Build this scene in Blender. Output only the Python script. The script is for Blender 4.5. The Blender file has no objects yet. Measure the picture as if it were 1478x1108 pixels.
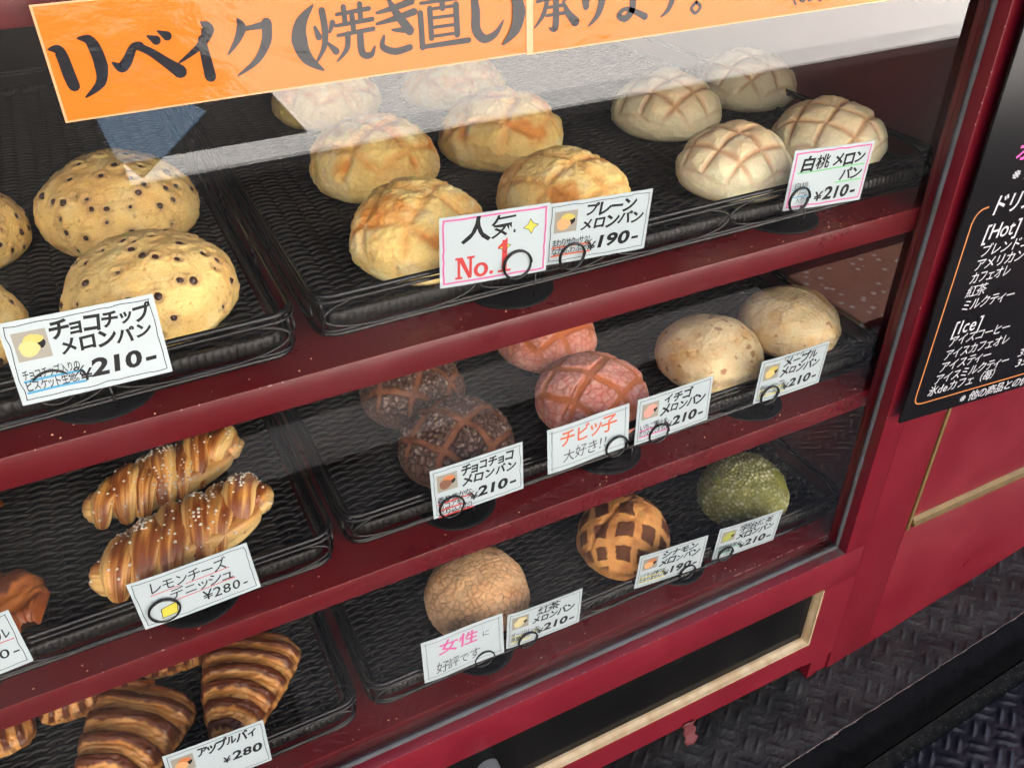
import bpy, math, random
import numpy as np
from mathutils import Matrix, Vector

random.seed(7)
rng = np.random.RandomState(11)
S = bpy.context.scene
COL = S.collection
PI = math.pi

# ---------------------------------------------------------------- camera
cam = bpy.data.cameras.new('camera')
cam.sensor_width = 36.0
cam.sensor_fit = 'HORIZONTAL'
cam.lens = 1244.8 / 1478.0 * 36.0
cam.clip_start = 0.02
cam.clip_end = 200
co = bpy.data.objects.new('camera', cam)
COL.objects.link(co)
RC = np.array([[0.89241727, -0.45102562, -0.01293469],
               [-0.27103693, -0.5129253, -0.81452232],
               [0.36073591, 0.73039957, -0.579988]])
CP = (-0.65294633, -0.45480239, 0.74531084)
m = Matrix.Identity(4)
for i in range(3):
    m[i][0] = RC[0][i]
    m[i][1] = -RC[1][i]
    m[i][2] = -RC[2][i]
    m[i][3] = CP[i]
co.matrix_world = m
S.camera = co

# ---------------------------------------------------------------- light
SUN_EL, SUN_ROT = math.radians(55), math.radians(8)
W = bpy.data.worlds.new('World')
S.world = W
W.use_nodes = True
wn = W.node_tree
bg = wn.nodes['Background']
sky = wn.nodes.new('ShaderNodeTexSky')
sky.sky_type = 'NISHITA'
sky.sun_disc = False
sky.sun_elevation = SUN_EL
sky.sun_rotation = SUN_ROT
sky.dust_density = 8.0
sky.air_density = 0.8
sky.ozone_density = 0.0
wn.links.new(sky.outputs[0], bg.inputs[0])
bg.inputs[1].default_value = 0.12
sl = bpy.data.lights.new('sun', 'SUN')
sl.energy = 5.0
sl.angle = math.radians(0.5)
sl.color = (1.0, 0.94, 0.85)
so = bpy.data.objects.new('sun', sl)
COL.objects.link(so)
sdir = Vector((math.sin(SUN_ROT) * math.cos(SUN_EL), math.cos(SUN_ROT) * math.cos(SUN_EL), math.sin(SUN_EL)))
so.rotation_euler = sdir.to_track_quat('Z', 'Y').to_euler()
S.view_settings.view_transform = 'Standard'
S.view_settings.look = 'None'
S.view_settings.gamma = 1
S.view_settings.use_curve_mapping = False
S.view_settings.exposure = 2.28
S.render.engine = 'CYCLES'
S.cycles.use_denoising = True
S.cycles.max_bounces = 8
S.cycles.transparent_max_bounces = 12
S.cycles.caustics_reflective = False
S.cycles.caustics_refractive = False
S.cycles.sample_clamp_indirect = 6

# ---------------------------------------------------------------- helpers
def lin(c):
    c = np.asarray(c, float) / 255.0
    return np.where(c <= 0.04045, c / 12.92, ((c + 0.055) / 1.055) ** 2.4)

def tag(o, label=None, cat=None, group=None, kind=None):
    if label: o['label'] = label
    if cat: o['category'] = cat
    if group: o['group'] = group
    if kind: o['kind'] = kind
    return o

def empty(name, loc=(0, 0, 0), label=None, cat=None, group=None, rot=(0, 0, 0)):
    o = bpy.data.objects.new(name, None)
    o.empty_display_size = 0.02
    COL.objects.link(o)
    o.location = loc
    o.rotation_euler = rot
    return tag(o, label, cat, group)

def mesh_np(name, V, F, smooth=True, mat=None, col=None, extra=None):
    """V (n,3); F list/array of faces (all same length array, or list)"""
    me = bpy.data.meshes.new(name)
    V = np.asarray(V, np.float32)
    if isinstance(F, np.ndarray) and F.ndim == 2:
        nf, k = F.shape
        me.vertices.add(len(V))
        me.vertices.foreach_set('co', V.ravel())
        me.loops.add(nf * k)
        me.loops.foreach_set('vertex_index', F.astype(np.int32).ravel())
        me.polygons.add(nf)
        me.polygons.foreach_set('loop_start', np.arange(0, nf * k, k, dtype=np.int32))
        me.polygons.foreach_set('loop_total', np.full(nf, k, np.int32))
        me.update(calc_edges=True)
    else:
        me.from_pydata([tuple(map(float, v)) for v in V], [], [tuple(int(i) for i in f) for f in F])
    if smooth:
        me.polygons.foreach_set('use_smooth', np.ones(len(me.polygons), bool))
    if mat: me.materials.append(mat)
    if col is not None:
        a = me.color_attributes.new('col', 'FLOAT_COLOR', 'POINT')
        a.data.foreach_set('color', np.c_[col, np.ones(len(col))].astype(np.float32).ravel())
    me.validate()
    me.update()
    return me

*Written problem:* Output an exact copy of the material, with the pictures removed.

*Problem solution:*
Build this scene in Blender. Output only the Python script. The script is for Blender 4.5. The Blender file has no objects yet. Measure the picture as if it were 1478x1108 pixels.
import bpy, math, random
import numpy as np
from mathutils import Matrix, Vector

random.seed(7)
rng = np.random.RandomState(11)
S = bpy.context.scene
COL = S.collection
PI = math.pi

# ---------------------------------------------------------------- camera
cam = bpy.data.cameras.new('camera')
cam.sensor_width = 36.0
cam.sensor_fit = 'HORIZONTAL'
cam.lens = 1244.8 / 1478.0 * 36.0
cam.clip_start = 0.02
cam.clip_end = 200
co = bpy.data.objects.new('camera', cam)
COL.objects.link(co)
RC = np.array([[0.89241727, -0.45102562, -0.01293469],
               [-0.27103693, -0.5129253, -0.81452232],
               [0.36073591, 0.73039957, -0.579988]])
CP = (-0.65294633, -0.45480239, 0.74531084)
m = Matrix.Identity(4)
for i in range(3):
    m[i][0] = RC[0][i]
    m[i][1] = -RC[1][i]
    m[i][2] = -RC[2][i]
    m[i][3] = CP[i]
co.matrix_world = m
S.camera = co

# ---------------------------------------------------------------- light
SUN_EL, SUN_ROT = math.radians(55), math.radians(8)
W = bpy.data.worlds.new('World')
S.world = W
W.use_nodes = True
wn = W.node_tree
bg = wn.nodes['Background']
sky = wn.nodes.new('ShaderNodeTexSky')
sky.sky_type = 'NISHITA'
sky.sun_disc = False
sky.sun_elevation = SUN_EL
sky.sun_rotation = SUN_ROT
sky.dust_density = 8.0
sky.air_density = 0.8
sky.ozone_density = 0.0
wn.links.new(sky.outputs[0], bg.inputs[0])
bg.inputs[1].default_value = 0.12
sl = bpy.data.lights.new('sun', 'SUN')
sl.energy = 5.0
sl.angle = math.radians(0.5)
sl.color = (1.0, 0.94, 0.85)
so = bpy.data.objects.new('sun', sl)
COL.objects.link(so)
sdir = Vector((math.sin(SUN_ROT) * math.cos(SUN_EL), math.cos(SUN_ROT) * math.cos(SUN_EL), math.sin(SUN_EL)))
so.rotation_euler = sdir.to_track_quat('Z', 'Y').to_euler()
S.view_settings.view_transform = 'Standard'
S.view_settings.look = 'None'
S.view_settings.gamma = 1
S.view_settings.use_curve_mapping = False
S.view_settings.exposure = 2.28
S.render.engine = 'CYCLES'
S.cycles.use_denoising = True
S.cycles.max_bounces = 8
S.cycles.transparent_max_bounces = 12
S.cycles.caustics_reflective = False
S.cycles.caustics_refractive = False
S.cycles.sample_clamp_indirect = 6

# ---------------------------------------------------------------- helpers
def lin(c):
    c = np.asarray(c, float) / 255.0
    return np.where(c <= 0.04045, c / 12.92, ((c + 0.055) / 1.055) ** 2.4)

def tag(o, label=None, cat=None, group=None, kind=None):
    if label: o['label'] = label
    if cat: o['category'] = cat
    if group: o['group'] = group
    if kind: o['kind'] = kind
    return o

def empty(name, loc=(0, 0, 0), label=None, cat=None, group=None, rot=(0, 0, 0)):
    o = bpy.data.objects.new(name, None)
    o.empty_display_size = 0.02
    COL.objects.link(o)
    o.location = loc
    o.rotation_euler = rot
    return tag(o, label, cat, group)

def mesh_np(name, V, F, smooth=True, mat=None, col=None, extra=None):
    """V (n,3); F list/array of faces (all same length array, or list)"""
    me = bpy.data.meshes.new(name)
    V = np.asarray(V, np.float32)
    if isinstance(F, np.ndarray) and F.ndim == 2:
        nf, k = F.shape
        me.vertices.add(len(V))
        me.vertices.foreach_set('co', V.ravel())
        me.loops.add(nf * k)
        me.loops.foreach_set('vertex_index', F.astype(np.int32).ravel())
        me.polygons.add(nf)
        me.polygons.foreach_set('loop_start', np.arange(0, nf * k, k, dtype=np.int32))
        me.polygons.foreach_set('loop_total', np.full(nf, k, np.int32))
        me.update(calc_edges=True)
    else:
        me.from_pydata([tuple(map(float, v)) for v in V], [], [tuple(int(i) for i in f) for f in F])
    if smooth:
        me.polygons.foreach_set('use_smooth', np.ones(len(me.polygons), bool))
    if mat: me.materials.append(mat)
    if col is not None:
        a = me.color_attributes.new('col', 'FLOAT_COLOR', 'POINT')
        a.data.foreach_set('color', np.c_[col, np.ones(len(col))].astype(np.float32).ravel())
    me.validate()
    me.update()
    return me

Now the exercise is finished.